I recently read back through 2 Chronicles in the Old Testament. I couldn’t help but thing of break up bangs after a while. Because it seemed that every time a good king in Israel or Judah came into power the first thing they would do was tear down all the high places and Asherah poles. Instead of cutting their hair to break up with idolatry, they cut down poles.

One of my favorite examples of this is King Hezekiah. He shows up in chapter 29, restores the temple and celebrates Passover. It must have been quite the party in Jerusalem that week. The bible describes that Passover, “There was great joy in Jerusalem, for since the days of Solomon son of David king of Israel there had been nothing like this in Jerusalem. The priests and the Levites stood to bless the people, and God heard them, for their prayers reached heaven, His holy dwelling place.” (2 Chron. 30:26-27 NIV) There is something like 12 kings between Solomon and Hezekiah. That’s two or three generation’s worth of people in Israel and Judah putting off celebrating the Passover. Finally, here comes Hezekiah and he takes the initiative and foots the bill for this awesome celebration. The restoration of the worship of God brings joy to the people and catches the attention of God in heaven to their prayers.

The people were so moved by this time of worship they didn’t wait for Hezekiah to break up with idolatry. They did it themselves, “When all this had ended, the Israelites who were there went out to the towns of Judah, smashed the sacred stones and cut down the Asherah poles. They destroyed the high places and the altars throughout Judah and Benjamin and in Ephraim and Manasseh. After they had destroyed all of them, the Israelites returned to their own towns and to their own property.” (2 Chron. 31:1) I can just imagine the crowd leaving Jerusalem and the Passover feast stirred in their very depths. The joy turning to talk, which then turned them to action, until they were a holy mob on a mission. A mission to remove every idol from the whole land. They had experienced God for themselves and did not want to return to the empty idol worship that had separated them from God in the first place.

I’m always so moved by this story. Moved to find any idols that might be in my life that I need to remove. When I look at the bible story, it seems so easy to confront the idols. They were made of real, tactile stuff. Wood and metal that could be cut up and burned away. They could be made with hands and destroyed with hands. Now it’s a little trickier, because the idols cropping up in my life are not made with hands, they are made within the heart.

It’s got me thinking about heartbreak in a whole new light. When I look back over my life, every major heartbreak has a direct correlation with a heart-idol, like the approval of others or money. The heartbreak usually followed prayers of renewed devotion to God. I would have an encounter with God that brought joy and restoration, like the Israelites under Hezekiah. I prayed for God to break off the idols in my life, and He answered. God answered my prayers with heartbreak – or rather, heart-idol break.

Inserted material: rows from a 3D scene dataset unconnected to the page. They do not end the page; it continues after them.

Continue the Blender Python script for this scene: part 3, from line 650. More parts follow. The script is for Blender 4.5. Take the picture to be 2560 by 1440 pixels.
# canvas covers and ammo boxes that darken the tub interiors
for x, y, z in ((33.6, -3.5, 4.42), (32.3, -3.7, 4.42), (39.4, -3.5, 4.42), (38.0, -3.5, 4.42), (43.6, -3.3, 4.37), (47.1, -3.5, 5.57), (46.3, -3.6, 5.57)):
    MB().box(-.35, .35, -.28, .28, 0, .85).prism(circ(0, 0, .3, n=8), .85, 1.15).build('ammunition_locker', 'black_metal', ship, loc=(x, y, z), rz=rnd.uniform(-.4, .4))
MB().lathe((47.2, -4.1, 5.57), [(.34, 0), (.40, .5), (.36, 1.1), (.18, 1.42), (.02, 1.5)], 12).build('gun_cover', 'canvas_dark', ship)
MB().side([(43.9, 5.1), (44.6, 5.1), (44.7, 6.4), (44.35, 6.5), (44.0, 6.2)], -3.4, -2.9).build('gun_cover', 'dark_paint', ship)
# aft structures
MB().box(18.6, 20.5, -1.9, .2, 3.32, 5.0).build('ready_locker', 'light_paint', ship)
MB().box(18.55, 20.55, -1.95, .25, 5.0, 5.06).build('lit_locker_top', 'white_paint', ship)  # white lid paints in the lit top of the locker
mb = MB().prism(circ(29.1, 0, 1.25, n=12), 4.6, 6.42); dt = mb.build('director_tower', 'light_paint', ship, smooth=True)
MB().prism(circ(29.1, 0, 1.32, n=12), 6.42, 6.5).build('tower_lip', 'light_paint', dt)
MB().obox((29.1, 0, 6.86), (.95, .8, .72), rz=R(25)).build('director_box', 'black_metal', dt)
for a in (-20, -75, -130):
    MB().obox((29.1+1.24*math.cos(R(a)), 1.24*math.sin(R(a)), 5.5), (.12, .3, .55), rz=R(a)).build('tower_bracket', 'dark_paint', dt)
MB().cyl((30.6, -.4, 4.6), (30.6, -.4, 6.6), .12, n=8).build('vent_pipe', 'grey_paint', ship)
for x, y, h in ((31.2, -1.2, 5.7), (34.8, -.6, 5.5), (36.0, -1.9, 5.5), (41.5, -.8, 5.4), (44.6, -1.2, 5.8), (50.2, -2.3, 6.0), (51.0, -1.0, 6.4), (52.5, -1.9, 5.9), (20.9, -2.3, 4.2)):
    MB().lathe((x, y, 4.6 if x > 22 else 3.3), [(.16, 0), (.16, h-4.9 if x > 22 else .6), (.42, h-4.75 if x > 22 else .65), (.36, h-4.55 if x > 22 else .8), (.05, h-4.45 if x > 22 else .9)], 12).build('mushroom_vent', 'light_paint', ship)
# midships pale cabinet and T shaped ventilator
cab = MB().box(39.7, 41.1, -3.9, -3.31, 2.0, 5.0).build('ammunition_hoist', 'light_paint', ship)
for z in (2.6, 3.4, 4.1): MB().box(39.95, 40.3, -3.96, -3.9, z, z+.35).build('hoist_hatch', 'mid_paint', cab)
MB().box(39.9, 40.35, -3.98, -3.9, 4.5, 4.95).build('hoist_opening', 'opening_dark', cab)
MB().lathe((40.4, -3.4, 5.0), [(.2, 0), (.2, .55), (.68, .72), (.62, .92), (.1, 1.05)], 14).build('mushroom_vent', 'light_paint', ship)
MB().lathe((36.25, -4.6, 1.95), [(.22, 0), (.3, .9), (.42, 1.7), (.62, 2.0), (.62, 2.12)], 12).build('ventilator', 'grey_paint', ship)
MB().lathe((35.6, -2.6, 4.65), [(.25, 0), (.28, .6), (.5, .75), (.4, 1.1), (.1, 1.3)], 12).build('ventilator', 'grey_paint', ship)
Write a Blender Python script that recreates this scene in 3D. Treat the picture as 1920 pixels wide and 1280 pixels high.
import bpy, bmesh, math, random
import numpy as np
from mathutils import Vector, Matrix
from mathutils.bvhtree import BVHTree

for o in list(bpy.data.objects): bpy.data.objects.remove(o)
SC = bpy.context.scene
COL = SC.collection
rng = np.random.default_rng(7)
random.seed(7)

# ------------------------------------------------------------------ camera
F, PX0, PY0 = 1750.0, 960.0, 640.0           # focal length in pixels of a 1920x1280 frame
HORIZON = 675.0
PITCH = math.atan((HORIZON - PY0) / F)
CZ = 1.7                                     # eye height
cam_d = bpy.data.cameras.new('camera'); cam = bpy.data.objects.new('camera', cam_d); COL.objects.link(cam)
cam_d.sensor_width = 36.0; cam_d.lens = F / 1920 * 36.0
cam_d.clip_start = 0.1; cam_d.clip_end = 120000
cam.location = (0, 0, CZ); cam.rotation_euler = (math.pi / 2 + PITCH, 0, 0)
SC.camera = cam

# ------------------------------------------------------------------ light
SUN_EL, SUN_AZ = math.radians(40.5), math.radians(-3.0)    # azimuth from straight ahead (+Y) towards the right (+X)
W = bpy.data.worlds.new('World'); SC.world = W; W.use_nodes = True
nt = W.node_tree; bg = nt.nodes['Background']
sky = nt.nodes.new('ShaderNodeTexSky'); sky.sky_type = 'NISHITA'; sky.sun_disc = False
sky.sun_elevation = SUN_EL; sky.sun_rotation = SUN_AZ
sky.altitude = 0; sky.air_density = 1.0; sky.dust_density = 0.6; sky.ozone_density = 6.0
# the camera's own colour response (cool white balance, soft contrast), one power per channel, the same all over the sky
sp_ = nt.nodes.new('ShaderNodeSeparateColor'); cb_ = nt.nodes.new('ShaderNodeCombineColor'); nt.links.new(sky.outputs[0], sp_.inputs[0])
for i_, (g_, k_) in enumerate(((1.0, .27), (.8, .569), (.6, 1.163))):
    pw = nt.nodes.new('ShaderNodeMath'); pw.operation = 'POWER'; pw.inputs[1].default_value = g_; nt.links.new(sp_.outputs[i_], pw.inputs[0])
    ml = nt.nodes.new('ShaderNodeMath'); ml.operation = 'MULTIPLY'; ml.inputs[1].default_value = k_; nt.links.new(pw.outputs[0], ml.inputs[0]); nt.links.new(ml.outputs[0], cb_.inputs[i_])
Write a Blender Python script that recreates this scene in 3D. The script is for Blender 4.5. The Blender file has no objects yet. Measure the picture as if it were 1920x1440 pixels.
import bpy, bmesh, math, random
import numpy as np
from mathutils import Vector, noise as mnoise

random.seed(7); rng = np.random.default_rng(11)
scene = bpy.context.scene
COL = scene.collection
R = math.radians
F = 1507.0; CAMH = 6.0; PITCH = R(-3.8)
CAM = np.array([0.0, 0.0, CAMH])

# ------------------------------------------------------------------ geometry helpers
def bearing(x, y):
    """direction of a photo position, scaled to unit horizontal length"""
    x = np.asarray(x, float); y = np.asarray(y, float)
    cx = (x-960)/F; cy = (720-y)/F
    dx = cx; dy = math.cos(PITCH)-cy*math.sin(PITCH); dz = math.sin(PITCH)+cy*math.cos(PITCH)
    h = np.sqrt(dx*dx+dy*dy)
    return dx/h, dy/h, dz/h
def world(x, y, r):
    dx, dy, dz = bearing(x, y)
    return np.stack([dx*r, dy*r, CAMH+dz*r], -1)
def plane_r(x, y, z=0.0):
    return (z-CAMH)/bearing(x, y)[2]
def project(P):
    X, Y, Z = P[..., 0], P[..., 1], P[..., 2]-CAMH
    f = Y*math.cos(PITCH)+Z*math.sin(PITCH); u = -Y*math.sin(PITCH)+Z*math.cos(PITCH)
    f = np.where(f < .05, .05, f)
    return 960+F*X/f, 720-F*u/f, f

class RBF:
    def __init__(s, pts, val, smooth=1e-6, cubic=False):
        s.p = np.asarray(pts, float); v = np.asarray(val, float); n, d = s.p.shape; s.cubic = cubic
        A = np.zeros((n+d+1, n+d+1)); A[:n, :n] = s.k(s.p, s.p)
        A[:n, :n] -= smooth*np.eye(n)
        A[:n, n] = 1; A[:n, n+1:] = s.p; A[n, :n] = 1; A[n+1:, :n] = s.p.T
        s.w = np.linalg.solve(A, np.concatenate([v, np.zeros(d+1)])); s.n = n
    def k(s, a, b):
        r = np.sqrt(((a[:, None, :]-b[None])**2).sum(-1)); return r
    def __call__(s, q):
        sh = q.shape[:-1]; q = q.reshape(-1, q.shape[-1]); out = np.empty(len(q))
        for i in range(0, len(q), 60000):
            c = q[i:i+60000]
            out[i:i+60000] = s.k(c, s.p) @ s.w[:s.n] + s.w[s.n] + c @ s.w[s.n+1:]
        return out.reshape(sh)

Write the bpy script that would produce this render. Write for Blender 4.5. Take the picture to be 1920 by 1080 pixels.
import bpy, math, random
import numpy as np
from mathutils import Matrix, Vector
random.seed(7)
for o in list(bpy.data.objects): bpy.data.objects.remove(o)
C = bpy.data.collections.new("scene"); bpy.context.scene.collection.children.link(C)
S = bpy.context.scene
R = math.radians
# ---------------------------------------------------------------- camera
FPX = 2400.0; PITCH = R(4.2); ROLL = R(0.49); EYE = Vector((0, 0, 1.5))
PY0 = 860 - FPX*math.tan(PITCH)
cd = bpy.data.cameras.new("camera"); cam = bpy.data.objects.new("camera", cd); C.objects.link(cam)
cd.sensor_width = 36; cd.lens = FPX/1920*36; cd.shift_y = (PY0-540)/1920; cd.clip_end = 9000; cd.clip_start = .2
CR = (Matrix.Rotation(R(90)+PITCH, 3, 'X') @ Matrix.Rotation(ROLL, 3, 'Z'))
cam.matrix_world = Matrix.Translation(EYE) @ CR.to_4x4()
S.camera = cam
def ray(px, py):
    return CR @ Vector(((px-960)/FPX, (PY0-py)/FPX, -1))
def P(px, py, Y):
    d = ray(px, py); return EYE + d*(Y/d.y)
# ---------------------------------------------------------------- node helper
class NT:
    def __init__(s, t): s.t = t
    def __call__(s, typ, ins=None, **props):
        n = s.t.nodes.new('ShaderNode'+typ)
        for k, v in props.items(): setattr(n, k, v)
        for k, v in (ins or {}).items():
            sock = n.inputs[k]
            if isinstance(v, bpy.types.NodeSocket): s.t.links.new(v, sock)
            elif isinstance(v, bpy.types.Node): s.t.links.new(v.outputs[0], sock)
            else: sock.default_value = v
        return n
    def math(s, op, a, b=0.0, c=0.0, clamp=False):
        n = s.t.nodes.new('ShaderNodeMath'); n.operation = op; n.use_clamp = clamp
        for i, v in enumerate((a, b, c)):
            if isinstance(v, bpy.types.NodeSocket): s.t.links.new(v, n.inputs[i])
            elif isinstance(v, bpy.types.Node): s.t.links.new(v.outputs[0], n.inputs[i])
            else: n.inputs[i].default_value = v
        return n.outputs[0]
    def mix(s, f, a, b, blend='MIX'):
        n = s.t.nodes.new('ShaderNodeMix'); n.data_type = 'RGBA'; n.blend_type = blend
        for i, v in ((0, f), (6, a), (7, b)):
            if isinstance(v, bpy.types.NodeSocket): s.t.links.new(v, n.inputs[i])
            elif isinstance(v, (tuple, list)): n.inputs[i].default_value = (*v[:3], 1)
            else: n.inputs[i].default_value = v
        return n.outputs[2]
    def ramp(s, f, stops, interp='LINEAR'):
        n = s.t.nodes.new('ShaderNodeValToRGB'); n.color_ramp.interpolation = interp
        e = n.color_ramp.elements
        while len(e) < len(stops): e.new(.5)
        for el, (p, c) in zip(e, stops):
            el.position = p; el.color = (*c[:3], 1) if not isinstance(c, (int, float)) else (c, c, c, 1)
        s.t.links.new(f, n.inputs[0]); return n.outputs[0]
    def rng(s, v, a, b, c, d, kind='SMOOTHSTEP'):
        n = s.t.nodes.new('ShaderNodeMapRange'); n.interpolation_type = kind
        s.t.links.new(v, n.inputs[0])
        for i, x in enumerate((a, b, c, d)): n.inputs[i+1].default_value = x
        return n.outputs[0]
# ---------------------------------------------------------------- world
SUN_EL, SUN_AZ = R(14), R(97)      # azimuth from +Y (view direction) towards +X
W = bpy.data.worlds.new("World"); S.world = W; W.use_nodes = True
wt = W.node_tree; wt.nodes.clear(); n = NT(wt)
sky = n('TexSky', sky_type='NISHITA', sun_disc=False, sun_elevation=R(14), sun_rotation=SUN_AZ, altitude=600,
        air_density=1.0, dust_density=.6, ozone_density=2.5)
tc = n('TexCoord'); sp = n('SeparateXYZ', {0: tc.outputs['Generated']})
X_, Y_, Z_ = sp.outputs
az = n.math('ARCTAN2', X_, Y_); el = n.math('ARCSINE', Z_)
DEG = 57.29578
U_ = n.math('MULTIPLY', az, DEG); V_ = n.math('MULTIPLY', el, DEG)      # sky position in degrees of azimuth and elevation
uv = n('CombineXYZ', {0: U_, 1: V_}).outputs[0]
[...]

I didn’t always understand that God was removing idols at the time. I usually got pretty confused and upset from the heartbreak. I forgot that my idols had more to do with my heart than with my stuff. However, now I can see what was breaking in my heart were idols, and each break lead to greater freedom and intimacy with Jesus.

I’m not trying to glorify seasons of pain and loss. But I can honestly thank God for those seasons, and pray for His strength when I find myself in a new season of heartbreak. I also pray for the grace to see where the heart-idol breaks might be, so I can surrender the idols as well as the corresponding habits to God. Because idols made with the heart are broken with the heart.